At 7:48 PM -0700 8/19/00, John Denker wrote:

Science is not serial. It is a very high-dimensional tangled latticework
of facts. There is no natural ordering of the facts.

I think this view is the one that we want to get across to our students;
it is certainly my own view. Science is not serial. The one thing John
has omitted here is that this tangled latticework is *self consistent*,
and that this consistency is demonstrable *mathematically*. This view of
Nature permits us to sort the nodes of our latticework to find the few
that are not quite consistent with the others, and we tend to prune the
latticework (discard new nodes inconsistent with the greater structure)
to preserve this consistency. This latter process is, of course, a
cognitive error. It precludes revolutionary corrections strictly on the
basis of seniority: a particular node must be preserved solely because
it is old and venerable. Sometimes major pruning must be done to correct
previous error. Sometimes the latticework can be felt to be incomplete,
like a triangulated polyhedron of sticks with some missing elements; the
polyhedron must be rigid; our description of Nature must be unique to be
fully satisfying. This lack of rigidity can be corrected by parametric
prescription (the natural physical constants) and/or by demonstration
that other, previously unrecognized connections exist (the unification
of gravity and the other forces, for example).

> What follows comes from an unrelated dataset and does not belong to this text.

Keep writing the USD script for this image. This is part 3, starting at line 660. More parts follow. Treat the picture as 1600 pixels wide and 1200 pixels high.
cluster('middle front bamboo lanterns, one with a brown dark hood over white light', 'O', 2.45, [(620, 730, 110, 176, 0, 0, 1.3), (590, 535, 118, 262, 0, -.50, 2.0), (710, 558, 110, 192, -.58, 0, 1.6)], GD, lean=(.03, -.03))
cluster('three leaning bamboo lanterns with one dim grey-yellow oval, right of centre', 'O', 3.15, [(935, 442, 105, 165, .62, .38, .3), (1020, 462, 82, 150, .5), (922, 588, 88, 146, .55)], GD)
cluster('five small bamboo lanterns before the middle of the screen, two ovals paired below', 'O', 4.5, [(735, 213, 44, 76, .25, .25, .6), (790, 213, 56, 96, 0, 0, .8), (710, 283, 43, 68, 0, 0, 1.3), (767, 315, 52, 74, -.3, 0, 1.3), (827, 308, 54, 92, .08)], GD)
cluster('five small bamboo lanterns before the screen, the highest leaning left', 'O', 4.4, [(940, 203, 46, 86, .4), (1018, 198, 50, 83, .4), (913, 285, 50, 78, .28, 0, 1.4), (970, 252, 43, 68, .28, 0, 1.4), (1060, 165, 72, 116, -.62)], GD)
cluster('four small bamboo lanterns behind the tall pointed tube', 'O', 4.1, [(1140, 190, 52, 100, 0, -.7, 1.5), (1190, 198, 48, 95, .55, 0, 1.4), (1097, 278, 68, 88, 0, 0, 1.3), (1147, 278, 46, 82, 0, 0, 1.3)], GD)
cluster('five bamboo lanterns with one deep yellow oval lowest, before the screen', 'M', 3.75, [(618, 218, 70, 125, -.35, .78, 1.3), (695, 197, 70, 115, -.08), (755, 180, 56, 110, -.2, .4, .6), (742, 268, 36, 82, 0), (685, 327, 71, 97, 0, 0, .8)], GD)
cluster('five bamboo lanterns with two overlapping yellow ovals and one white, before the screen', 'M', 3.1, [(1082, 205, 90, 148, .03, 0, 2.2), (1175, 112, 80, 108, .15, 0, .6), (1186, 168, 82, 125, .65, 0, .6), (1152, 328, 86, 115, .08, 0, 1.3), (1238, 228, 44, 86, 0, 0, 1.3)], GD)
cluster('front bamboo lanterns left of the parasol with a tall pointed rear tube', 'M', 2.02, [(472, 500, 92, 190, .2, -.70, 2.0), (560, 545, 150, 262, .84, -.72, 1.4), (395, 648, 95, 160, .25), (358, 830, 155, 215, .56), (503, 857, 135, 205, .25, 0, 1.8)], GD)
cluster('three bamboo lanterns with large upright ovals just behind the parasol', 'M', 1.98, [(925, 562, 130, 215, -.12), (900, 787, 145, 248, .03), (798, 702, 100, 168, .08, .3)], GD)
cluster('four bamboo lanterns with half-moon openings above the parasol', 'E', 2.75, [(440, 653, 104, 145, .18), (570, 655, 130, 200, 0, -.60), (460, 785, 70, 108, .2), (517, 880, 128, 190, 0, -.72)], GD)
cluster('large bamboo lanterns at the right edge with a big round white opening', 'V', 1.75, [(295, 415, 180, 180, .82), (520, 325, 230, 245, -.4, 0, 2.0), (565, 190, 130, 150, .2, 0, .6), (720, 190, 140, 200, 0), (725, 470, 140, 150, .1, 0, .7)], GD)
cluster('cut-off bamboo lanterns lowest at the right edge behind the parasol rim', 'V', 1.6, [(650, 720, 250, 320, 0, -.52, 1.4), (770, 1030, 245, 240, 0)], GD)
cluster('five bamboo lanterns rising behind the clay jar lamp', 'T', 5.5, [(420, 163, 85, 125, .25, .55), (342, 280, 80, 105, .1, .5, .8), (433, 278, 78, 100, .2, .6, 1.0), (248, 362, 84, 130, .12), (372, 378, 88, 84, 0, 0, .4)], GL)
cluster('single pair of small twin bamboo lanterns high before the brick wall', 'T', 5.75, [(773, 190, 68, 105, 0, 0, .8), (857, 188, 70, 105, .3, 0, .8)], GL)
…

The serialization is an artificial one, largely imposed by physics
teachers who must arrange to instruct their students according to a
serial schedule which, conventionally, follows an order that is
perceived to be natural in its increasing level of mathematical
sophistication. That is not an intrinsic property of the latticework;
it is largely cultural, arising as it does from the Gibbsian (as
opposed to, for example, the Cliffordian) farmalistic paradigm*.

I guess you can tell that I have to work on a particularly scary apple
tree today (and a couple of rhododendrons). Still, the metaphor is good,
except I really don't like the physicists' locution, "self consistent",
that I have used above. While it is conventional and well understood by
all of us, it is redundant and thus inelegant. Left to my own preference
I would have used the simpler term "consistent".

Leigh

* Don't worry if that makes no sense; it's a whole 'nother discussion.